Regarding the use of Causal Discovery algorithms (FGES): when evaluating candidate edges, causal discovery conditions on (this is the verb “conditions” not the “noun”) other variables when searching for which new edges best improve the score for an intermediate-stage graph during search, evaluating whether a given pair of variables remain correlated even when taking conditioning on a subset of the other variables into account. If the partial (conditional) correlation even fails once, no edge will be credited to the variable pair. Thus, each edge in the resulting graph (a Directed Acyclic Graph or DAG [3]), has had to survive a “gauntlet” set of conditional independence tests (or the score equivalent), with a significant partial correlation found each time (or the edge would be removed). Note that each such conditioning constitutes an alternative explanation for how causality plays out. Though it takes more computation time, Causal Discovery is superior to ordinary (marginal) correlation between variable pairs in a research study as it eliminates many other alternative causal hypotheses for how the values attained by one variable affects/drives what happens with a second variable.

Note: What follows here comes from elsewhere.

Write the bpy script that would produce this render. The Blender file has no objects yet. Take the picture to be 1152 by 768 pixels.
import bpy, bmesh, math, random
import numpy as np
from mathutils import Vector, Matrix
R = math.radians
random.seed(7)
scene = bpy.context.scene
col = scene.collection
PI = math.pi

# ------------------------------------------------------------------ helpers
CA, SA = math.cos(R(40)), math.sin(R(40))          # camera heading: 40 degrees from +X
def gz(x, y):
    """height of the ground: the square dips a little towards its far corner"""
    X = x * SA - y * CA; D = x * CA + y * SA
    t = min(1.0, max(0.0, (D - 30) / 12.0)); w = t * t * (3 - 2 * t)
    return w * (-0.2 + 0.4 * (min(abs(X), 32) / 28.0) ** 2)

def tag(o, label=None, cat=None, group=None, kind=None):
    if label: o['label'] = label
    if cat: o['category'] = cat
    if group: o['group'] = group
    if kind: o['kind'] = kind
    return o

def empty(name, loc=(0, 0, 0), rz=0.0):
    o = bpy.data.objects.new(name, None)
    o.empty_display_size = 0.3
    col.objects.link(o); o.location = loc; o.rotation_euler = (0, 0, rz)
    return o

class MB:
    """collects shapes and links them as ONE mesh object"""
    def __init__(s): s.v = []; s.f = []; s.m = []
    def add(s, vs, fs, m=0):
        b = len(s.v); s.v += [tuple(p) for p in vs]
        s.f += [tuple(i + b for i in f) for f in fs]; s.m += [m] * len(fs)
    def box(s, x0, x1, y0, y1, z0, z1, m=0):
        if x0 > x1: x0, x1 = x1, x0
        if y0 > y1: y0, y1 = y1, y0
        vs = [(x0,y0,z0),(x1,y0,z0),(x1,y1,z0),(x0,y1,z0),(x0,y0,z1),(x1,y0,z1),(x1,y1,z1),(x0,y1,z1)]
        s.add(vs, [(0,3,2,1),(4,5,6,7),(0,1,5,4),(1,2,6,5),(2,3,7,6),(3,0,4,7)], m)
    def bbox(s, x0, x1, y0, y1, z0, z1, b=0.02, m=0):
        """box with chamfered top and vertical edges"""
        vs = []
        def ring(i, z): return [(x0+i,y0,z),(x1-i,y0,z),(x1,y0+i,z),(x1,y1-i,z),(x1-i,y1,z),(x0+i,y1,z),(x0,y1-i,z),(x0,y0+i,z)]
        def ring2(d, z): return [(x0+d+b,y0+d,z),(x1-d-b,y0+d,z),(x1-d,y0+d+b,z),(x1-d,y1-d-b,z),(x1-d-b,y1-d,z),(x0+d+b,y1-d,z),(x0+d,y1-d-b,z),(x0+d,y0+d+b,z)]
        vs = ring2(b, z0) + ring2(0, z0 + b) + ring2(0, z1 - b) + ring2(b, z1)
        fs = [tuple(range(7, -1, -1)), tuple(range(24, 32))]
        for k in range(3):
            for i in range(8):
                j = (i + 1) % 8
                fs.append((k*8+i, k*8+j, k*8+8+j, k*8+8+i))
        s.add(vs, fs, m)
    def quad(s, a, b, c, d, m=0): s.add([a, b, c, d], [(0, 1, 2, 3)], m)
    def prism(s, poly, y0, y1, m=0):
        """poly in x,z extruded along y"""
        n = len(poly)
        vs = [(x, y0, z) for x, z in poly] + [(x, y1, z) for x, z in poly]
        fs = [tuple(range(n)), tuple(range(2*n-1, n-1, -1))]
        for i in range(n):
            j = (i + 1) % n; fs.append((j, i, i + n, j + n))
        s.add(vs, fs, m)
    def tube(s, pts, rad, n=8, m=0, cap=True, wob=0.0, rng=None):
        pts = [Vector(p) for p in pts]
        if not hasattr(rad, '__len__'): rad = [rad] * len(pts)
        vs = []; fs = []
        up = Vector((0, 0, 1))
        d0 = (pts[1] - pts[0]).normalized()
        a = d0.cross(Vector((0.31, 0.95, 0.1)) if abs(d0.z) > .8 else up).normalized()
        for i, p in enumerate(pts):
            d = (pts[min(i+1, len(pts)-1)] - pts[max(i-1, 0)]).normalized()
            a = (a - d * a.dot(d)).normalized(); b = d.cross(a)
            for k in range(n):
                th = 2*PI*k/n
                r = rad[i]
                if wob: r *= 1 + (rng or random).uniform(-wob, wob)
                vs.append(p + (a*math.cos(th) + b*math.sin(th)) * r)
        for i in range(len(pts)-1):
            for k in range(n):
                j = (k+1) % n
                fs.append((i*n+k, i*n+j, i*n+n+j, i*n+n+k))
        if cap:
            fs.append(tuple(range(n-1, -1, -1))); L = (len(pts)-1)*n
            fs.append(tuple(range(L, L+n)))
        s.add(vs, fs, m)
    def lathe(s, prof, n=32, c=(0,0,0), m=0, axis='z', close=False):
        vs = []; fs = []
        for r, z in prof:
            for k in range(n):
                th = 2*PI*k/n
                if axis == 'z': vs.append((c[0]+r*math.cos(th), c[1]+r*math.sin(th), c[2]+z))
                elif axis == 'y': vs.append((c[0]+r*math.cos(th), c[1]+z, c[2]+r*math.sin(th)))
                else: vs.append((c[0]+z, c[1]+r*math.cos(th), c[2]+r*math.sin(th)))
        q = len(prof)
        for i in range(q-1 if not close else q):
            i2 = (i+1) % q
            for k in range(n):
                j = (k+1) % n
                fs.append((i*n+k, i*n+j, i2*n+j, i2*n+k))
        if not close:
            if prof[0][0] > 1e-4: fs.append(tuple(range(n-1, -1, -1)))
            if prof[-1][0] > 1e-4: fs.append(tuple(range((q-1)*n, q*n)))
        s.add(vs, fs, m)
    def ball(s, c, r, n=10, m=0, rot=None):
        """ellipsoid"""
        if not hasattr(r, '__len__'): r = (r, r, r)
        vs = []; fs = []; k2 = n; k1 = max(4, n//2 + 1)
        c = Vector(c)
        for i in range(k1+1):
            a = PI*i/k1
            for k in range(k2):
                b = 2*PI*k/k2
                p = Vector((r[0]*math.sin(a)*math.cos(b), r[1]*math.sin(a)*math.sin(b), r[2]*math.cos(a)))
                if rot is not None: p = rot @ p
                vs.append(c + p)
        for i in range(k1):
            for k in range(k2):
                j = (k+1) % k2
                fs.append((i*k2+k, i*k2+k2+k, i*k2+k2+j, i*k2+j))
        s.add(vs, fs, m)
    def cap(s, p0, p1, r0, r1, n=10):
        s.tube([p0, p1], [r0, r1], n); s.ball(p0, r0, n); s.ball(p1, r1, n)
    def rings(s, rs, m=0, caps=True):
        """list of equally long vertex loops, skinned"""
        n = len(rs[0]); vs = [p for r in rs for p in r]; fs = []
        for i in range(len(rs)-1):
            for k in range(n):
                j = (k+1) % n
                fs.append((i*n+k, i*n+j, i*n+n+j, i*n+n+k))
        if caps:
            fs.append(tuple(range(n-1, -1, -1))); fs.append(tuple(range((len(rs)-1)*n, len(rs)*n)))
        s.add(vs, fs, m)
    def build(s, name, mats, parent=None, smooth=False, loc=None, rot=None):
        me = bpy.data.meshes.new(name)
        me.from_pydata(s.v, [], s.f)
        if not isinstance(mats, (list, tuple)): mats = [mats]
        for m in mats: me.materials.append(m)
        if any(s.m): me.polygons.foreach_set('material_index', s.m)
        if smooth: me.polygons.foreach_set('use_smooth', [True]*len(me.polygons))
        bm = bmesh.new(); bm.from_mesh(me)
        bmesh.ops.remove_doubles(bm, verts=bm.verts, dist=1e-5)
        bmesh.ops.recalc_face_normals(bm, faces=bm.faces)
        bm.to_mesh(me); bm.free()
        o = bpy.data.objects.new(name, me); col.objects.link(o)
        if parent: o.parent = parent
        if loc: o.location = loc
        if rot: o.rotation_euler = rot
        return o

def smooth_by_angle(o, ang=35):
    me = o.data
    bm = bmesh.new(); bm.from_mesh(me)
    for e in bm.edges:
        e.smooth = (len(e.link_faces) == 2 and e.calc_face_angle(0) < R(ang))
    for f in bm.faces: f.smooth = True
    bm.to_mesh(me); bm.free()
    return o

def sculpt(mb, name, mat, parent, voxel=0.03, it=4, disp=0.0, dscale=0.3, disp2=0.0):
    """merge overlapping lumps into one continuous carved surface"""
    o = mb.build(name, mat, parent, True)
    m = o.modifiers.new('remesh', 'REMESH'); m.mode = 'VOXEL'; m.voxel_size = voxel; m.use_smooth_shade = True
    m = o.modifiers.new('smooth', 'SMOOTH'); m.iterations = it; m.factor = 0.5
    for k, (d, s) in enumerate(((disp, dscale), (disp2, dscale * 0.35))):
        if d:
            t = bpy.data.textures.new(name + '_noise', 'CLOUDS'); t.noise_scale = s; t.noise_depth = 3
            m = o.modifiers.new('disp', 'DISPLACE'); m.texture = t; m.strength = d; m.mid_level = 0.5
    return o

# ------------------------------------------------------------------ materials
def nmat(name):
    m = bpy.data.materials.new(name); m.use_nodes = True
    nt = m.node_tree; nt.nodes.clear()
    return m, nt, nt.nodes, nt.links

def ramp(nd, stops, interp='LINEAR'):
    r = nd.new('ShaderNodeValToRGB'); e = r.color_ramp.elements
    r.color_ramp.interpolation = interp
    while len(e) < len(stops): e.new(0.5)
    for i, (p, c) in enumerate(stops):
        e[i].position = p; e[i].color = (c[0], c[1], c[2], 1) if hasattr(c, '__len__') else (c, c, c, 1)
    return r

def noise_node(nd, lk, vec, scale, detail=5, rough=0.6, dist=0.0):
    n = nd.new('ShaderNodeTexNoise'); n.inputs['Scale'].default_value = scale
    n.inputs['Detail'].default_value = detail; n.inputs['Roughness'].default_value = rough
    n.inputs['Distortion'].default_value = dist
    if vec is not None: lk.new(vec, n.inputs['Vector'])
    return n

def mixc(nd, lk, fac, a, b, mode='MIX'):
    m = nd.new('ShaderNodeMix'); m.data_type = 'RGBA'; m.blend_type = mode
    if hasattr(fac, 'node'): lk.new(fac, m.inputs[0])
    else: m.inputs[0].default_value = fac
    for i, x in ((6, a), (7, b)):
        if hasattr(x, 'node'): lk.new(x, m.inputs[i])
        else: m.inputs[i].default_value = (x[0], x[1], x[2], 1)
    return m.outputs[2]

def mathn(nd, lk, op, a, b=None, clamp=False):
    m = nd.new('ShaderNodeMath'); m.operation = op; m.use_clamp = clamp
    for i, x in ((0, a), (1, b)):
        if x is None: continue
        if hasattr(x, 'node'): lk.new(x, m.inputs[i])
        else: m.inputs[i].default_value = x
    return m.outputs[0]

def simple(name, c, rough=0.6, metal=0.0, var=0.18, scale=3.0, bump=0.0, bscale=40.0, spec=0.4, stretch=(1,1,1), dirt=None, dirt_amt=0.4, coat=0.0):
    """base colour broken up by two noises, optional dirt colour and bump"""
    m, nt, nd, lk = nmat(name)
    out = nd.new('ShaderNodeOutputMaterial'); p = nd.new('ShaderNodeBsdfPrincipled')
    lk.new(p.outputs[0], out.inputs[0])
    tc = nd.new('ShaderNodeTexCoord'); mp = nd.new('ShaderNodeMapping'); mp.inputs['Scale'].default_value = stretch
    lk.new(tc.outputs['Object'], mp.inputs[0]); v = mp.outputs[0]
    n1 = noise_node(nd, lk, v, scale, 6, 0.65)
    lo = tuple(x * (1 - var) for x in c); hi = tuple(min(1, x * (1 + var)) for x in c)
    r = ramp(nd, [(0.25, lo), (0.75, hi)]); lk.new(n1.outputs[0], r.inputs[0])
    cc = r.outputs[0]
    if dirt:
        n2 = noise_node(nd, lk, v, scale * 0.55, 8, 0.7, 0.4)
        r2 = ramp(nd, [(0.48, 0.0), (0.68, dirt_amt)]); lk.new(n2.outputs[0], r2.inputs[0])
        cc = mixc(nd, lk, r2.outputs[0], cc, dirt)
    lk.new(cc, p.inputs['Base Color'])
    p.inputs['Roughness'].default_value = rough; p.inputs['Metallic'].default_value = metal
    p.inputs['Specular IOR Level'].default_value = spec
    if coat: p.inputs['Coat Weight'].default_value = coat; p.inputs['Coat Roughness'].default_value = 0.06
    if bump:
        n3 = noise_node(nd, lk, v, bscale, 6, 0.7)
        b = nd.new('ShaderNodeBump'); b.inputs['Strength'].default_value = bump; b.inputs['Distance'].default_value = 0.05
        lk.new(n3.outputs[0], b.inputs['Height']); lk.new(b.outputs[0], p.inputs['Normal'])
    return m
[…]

Continuing on our answer to “why causal discovery/inference:”

Likewise, causal discovery leads to superior covariate handling in linear/logistic regression [5, 6]. Key to estimating the direct casual effect of a treatment on a response by linear regression is determining which covariates to use. Presumably, the data analyst has experimented with different combinations of variables acting as covariates, but conditioning on the wrong set can create nonsense associations/edges between variable pairs.

And for these reasons, we employed Causal Discovery in our analysis of the OpenSSL dataset.

1.2 References

  1. Muthén, L. K., & Muthén, B. O. (1998-2017). Mplus User’s Guide. Eighth Edition. Los Angeles, CA: Muthén & Muthén.))
  2. American Journal of Epidemiology, 2021. “100 Years of the American Journal of Epidemiology.” 100 years, American Journal of Epidemiology, Oxford Academic (oup.com)
  3. Miguel A. Hernán, Sonia Hernández-Díaz, Martha M. Werler, Allen A. Mitchell, Causal Knowledge as a Prerequisite for Confounding Evaluation: An Application to Birth Defects Epidemiology, American Journal of Epidemiology, Volume 155, Issue 2, 15 January 2002, Pages 176–184, https://doi.org/10.1093/aje/155.2.176 (Selected as one of the most influential papers in the history of the journal.)
  4. Nobel Prize Organization. “Press Release: The Prize in Economic Sciences.” Awarded to Joshua D. Angrist and Guido W. Imbens “for their methodological contributions to the analysis of causal relationships.” The Prize in Economic Sciences 2021 - Press release - NobelPrize.org
  5. Wikimedia Foundation. “Simpson’s Paradox.” https://en.wikipedia.org/wiki/Simpson%27s_paradox
  6. Stanford Encyclopedia of Philosophy. “Simpson’s Paradox.” https://plato.stanford.edu/entries/paradox-simpson/
  7. P. Allison, Missing Data. No. 136 in Missing Data, SAGE Publications, 2001.